Data excerpt →
◆ ◆ ◆ ◆ ◆
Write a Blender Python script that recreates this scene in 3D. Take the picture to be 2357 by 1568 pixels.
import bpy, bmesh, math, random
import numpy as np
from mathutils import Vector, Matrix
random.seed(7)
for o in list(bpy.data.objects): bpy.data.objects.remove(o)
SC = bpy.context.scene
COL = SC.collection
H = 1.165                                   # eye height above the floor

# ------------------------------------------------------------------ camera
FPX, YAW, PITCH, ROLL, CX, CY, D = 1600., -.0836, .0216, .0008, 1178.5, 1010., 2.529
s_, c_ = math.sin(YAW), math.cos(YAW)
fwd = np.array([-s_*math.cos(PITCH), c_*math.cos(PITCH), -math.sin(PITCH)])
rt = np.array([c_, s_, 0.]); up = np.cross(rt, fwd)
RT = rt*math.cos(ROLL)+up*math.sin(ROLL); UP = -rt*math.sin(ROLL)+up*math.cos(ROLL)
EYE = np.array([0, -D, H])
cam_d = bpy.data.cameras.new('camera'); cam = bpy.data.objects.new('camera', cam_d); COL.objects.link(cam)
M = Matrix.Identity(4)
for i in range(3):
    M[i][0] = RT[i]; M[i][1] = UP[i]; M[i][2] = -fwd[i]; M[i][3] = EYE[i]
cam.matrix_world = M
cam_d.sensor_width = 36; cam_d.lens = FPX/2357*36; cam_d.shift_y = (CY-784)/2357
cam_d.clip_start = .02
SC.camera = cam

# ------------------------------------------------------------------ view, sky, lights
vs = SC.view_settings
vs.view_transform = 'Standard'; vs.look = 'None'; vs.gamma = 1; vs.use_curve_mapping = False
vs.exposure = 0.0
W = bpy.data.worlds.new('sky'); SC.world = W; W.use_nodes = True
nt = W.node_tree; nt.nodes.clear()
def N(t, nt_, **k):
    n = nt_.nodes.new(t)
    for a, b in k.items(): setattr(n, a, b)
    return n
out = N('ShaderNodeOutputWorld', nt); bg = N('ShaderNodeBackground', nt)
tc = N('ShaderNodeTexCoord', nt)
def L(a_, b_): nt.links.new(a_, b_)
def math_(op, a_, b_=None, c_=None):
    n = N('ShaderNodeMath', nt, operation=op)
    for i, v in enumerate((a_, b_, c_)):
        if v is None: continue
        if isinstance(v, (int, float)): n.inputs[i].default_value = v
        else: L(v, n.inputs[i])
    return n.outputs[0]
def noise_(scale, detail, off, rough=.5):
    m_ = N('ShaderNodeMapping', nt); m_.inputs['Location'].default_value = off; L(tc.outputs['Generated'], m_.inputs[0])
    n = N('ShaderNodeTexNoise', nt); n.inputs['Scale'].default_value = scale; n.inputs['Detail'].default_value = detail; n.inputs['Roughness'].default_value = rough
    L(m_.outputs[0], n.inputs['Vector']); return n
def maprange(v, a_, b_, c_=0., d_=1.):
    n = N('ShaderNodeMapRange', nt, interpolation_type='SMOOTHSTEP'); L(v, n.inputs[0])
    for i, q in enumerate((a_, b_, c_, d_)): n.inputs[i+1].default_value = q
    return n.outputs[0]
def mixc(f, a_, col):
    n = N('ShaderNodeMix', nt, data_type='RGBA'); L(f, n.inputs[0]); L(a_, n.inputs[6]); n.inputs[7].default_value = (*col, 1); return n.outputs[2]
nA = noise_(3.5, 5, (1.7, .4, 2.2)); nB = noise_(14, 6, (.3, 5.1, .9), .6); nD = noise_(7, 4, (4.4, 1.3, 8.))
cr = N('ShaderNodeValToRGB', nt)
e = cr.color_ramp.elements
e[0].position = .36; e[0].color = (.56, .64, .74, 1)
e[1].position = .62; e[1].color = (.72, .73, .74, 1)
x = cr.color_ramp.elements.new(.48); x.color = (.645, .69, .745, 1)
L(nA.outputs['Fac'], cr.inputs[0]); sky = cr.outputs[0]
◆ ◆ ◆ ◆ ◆
What the task requires → Write out all the data again, exactly as it appears.

Output for this task →
Write a Blender Python script that recreates this scene in 3D. Take the picture to be 2357 by 1568 pixels.
import bpy, bmesh, math, random
import numpy as np
from mathutils import Vector, Matrix
random.seed(7)
for o in list(bpy.data.objects): bpy.data.objects.remove(o)
SC = bpy.context.scene
COL = SC.collection
H = 1.165                                   # eye height above the floor

# ------------------------------------------------------------------ camera
FPX, YAW, PITCH, ROLL, CX, CY, D = 1600., -.0836, .0216, .0008, 1178.5, 1010., 2.529
s_, c_ = math.sin(YAW), math.cos(YAW)
fwd = np.array([-s_*math.cos(PITCH), c_*math.cos(PITCH), -math.sin(PITCH)])
rt = np.array([c_, s_, 0.]); up = np.cross(rt, fwd)
RT = rt*math.cos(ROLL)+up*math.sin(ROLL); UP = -rt*math.sin(ROLL)+up*math.cos(ROLL)
EYE = np.array([0, -D, H])
cam_d = bpy.data.cameras.new('camera'); cam = bpy.data.objects.new('camera', cam_d); COL.objects.link(cam)
M = Matrix.Identity(4)
for i in range(3):
    M[i][0] = RT[i]; M[i][1] = UP[i]; M[i][2] = -fwd[i]; M[i][3] = EYE[i]
cam.matrix_world = M
cam_d.sensor_width = 36; cam_d.lens = FPX/2357*36; cam_d.shift_y = (CY-784)/2357
cam_d.clip_start = .02
SC.camera = cam

# ------------------------------------------------------------------ view, sky, lights
vs = SC.view_settings
vs.view_transform = 'Standard'; vs.look = 'None'; vs.gamma = 1; vs.use_curve_mapping = False
vs.exposure = 0.0
W = bpy.data.worlds.new('sky'); SC.world = W; W.use_nodes = True
nt = W.node_tree; nt.nodes.clear()
def N(t, nt_, **k):
    n = nt_.nodes.new(t)
    for a, b in k.items(): setattr(n, a, b)
    return n
out = N('ShaderNodeOutputWorld', nt); bg = N('ShaderNodeBackground', nt)
tc = N('ShaderNodeTexCoord', nt)
def L(a_, b_): nt.links.new(a_, b_)
def math_(op, a_, b_=None, c_=None):
    n = N('ShaderNodeMath', nt, operation=op)
    for i, v in enumerate((a_, b_, c_)):
        if v is None: continue
        if isinstance(v, (int, float)): n.inputs[i].default_value = v
        else: L(v, n.inputs[i])
    return n.outputs[0]
def noise_(scale, detail, off, rough=.5):
    m_ = N('ShaderNodeMapping', nt); m_.inputs['Location'].default_value = off; L(tc.outputs['Generated'], m_.inputs[0])
    n = N('ShaderNodeTexNoise', nt); n.inputs['Scale'].default_value = scale; n.inputs['Detail'].default_value = detail; n.inputs['Roughness'].default_value = rough
    L(m_.outputs[0], n.inputs['Vector']); return n
def maprange(v, a_, b_, c_=0., d_=1.):
    n = N('ShaderNodeMapRange', nt, interpolation_type='SMOOTHSTEP'); L(v, n.inputs[0])
    for i, q in enumerate((a_, b_, c_, d_)): n.inputs[i+1].default_value = q
    return n.outputs[0]
def mixc(f, a_, col):
    n = N('ShaderNodeMix', nt, data_type='RGBA'); L(f, n.inputs[0]); L(a_, n.inputs[6]); n.inputs[7].default_value = (*col, 1); return n.outputs[2]
nA = noise_(3.5, 5, (1.7, .4, 2.2)); nB = noise_(14, 6, (.3, 5.1, .9), .6); nD = noise_(7, 4, (4.4, 1.3, 8.))
cr = N('ShaderNodeValToRGB', nt)
e = cr.color_ramp.elements
e[0].position = .36; e[0].color = (.56, .64, .74, 1)
e[1].position = .62; e[1].color = (.72, .73, .74, 1)
x = cr.color_ramp.elements.new(.48); x.color = (.645, .69, .745, 1)
L(nA.outputs['Fac'], cr.inputs[0]); sky = cr.outputs[0]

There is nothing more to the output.